◆ DATASET RECORDS ◆
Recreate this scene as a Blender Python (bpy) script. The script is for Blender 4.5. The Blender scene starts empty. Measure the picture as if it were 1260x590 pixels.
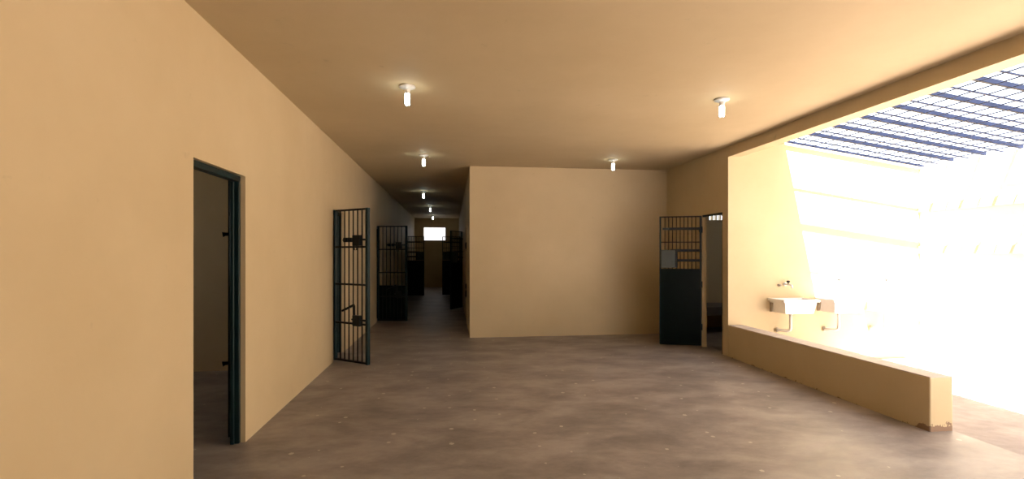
import bpy, bmesh, math, random
from mathutils import Vector, Matrix
R = random.Random(7)
C = bpy.context.scene.collection
sc = bpy.context.scene

# ------------------------------------------------------------------ helpers
def add_box(bm, x0, x1, y0, y1, z0, z1):
    v = [bm.verts.new((x, y, z)) for z in (z0, z1) for (x, y) in ((x0, y0), (x1, y0), (x1, y1), (x0, y1))]
    for f in ((3, 2, 1, 0), (4, 5, 6, 7), (0, 1, 5, 4), (1, 2, 6, 5), (2, 3, 7, 6), (3, 0, 4, 7)):
        bm.faces.new([v[i] for i in f])
    return v

def bx(*b):
    bm = bmesh.new(); add_box(bm, *b); return bm

def add_prism(bm, pts, axis, a0, a1):
    """extrude a 2-D polygon along an axis ('x': pts are (y,z); 'y': pts are (x,z); 'z': pts are (x,y))"""
    def mk(p, a):
        if axis == 'x': return (a, p[0], p[1])
        if axis == 'y': return (p[0], a, p[1])
        return (p[0], p[1], a)
    A = [bm.verts.new(mk(p, a0)) for p in pts]; B = [bm.verts.new(mk(p, a1)) for p in pts]
    bm.faces.new(A[::-1]); bm.faces.new(B)
    n = len(pts)
    for i in range(n):
        bm.faces.new((A[i], A[(i+1) % n], B[(i+1) % n], B[i]))

def add_bar(bm, p0, p1, w, h, up=(0, 0, 1)):
    """rectangular bar between two points"""
    p0, p1 = Vector(p0), Vector(p1); d = (p1 - p0).normalized()
    u = Vector(up)
    s = d.cross(u)
    if s.length < 1e-4: s = d.cross(Vector((1, 0, 0)))
    s.normalize(); t = s.cross(d).normalized()
    rings = []
    for p in (p0, p1):
        rings.append([bm.verts.new(p + s*(a*w/2) + t*(b*h/2)) for a, b in ((-1, -1), (1, -1), (1, 1), (-1, 1))])
    A, B = rings
    bm.faces.new(A[::-1]); bm.faces.new(B)
    for i in range(4): bm.faces.new((A[i], A[(i+1) % 4], B[(i+1) % 4], B[i]))

def add_tube(bm, pts, r, seg=10, cap=True):
    pts = [Vector(p) for p in pts]; rings = []
    prev = None
    for i, p in enumerate(pts):
        d = (pts[min(i+1, len(pts)-1)] - pts[max(i-1, 0)]).normalized()
        if prev is None:
            s = d.orthogonal().normalized()
        else:
            s = (prev - d*prev.dot(d)).normalized()
        prev = s; t = d.cross(s)
        rr = r[i] if isinstance(r, (list, tuple)) else r
        rings.append([bm.verts.new(p + (s*math.cos(2*math.pi*k/seg) + t*math.sin(2*math.pi*k/seg))*rr) for k in range(seg)])
    for A, B in zip(rings, rings[1:]):
        for k in range(seg): bm.faces.new((A[k], A[(k+1) % seg], B[(k+1) % seg], B[k]))
    if cap: bm.faces.new(rings[0][::-1]); bm.faces.new(rings[-1])

def add_lathe(bm, prof, seg=24, c=(0, 0, 0)):
    """profile of (radius, z) turned about the z axis"""
    rings = []
    for r, z in prof:
        if r < 1e-5: rings.append([bm.verts.new((c[0], c[1], c[2]+z))])
        else: rings.append([bm.verts.new((c[0]+r*math.cos(2*math.pi*k/seg), c[1]+r*math.sin(2*math.pi*k/seg), c[2]+z)) for k in range(seg)])
    for A, B in zip(rings, rings[1:]):
        if len(A) == 1 and len(B) == 1: continue
        for k in range(seg):
            j = (k+1) % seg
            if len(A) == 1: bm.faces.new((A[0], B[k], B[j]))
            elif len(B) == 1: bm.faces.new((A[k], A[j], B[0]))
            else: bm.faces.new((A[k], A[j], B[j], B[k]))

def bevel(bm, w, seg=2, only_sharp=True):
    bmesh.ops.recalc_face_normals(bm, faces=bm.faces)
    es = [e for e in bm.edges if len(e.link_faces) == 2 and e.calc_face_angle(0) > 0.6]
    bmesh.ops.bevel(bm, geom=es, offset=w, segments=seg, affect='EDGES', profile=0.5, clamp_overlap=True)
    return bm

def obj(name, bm, m, parent=None, smooth=False):
    bmesh.ops.recalc_face_normals(bm, faces=bm.faces)
    me = bpy.data.meshes.new(name); bm.to_mesh(me); bm.free()
    me.materials.append(m)
    if smooth:
        for p in me.polygons: p.use_smooth = True
    o = bpy.data.objects.new(name, me); C.objects.link(o)
    if parent is not None: o.parent = parent
    return o

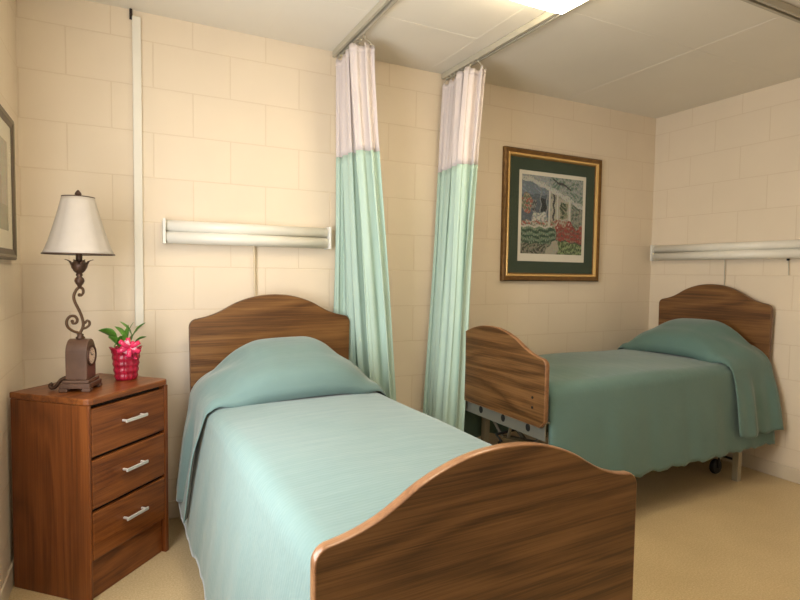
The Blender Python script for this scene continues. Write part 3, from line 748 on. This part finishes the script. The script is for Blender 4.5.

◆ DIRECTIONS FOR THIS TASK ◆
Leave out the pictures and repeat exactly the lines from the start of the material through the line that contains "sc = bpy.context.scene", both included.

◆ TASK RESPONSE ◆
Recreate this scene as a Blender Python (bpy) script. The script is for Blender 4.5. The Blender scene starts empty. Measure the picture as if it were 1260x590 pixels.
import bpy, bmesh, math, random
from mathutils import Vector, Matrix
R = random.Random(7)
C = bpy.context.scene.collection
sc = bpy.context.scene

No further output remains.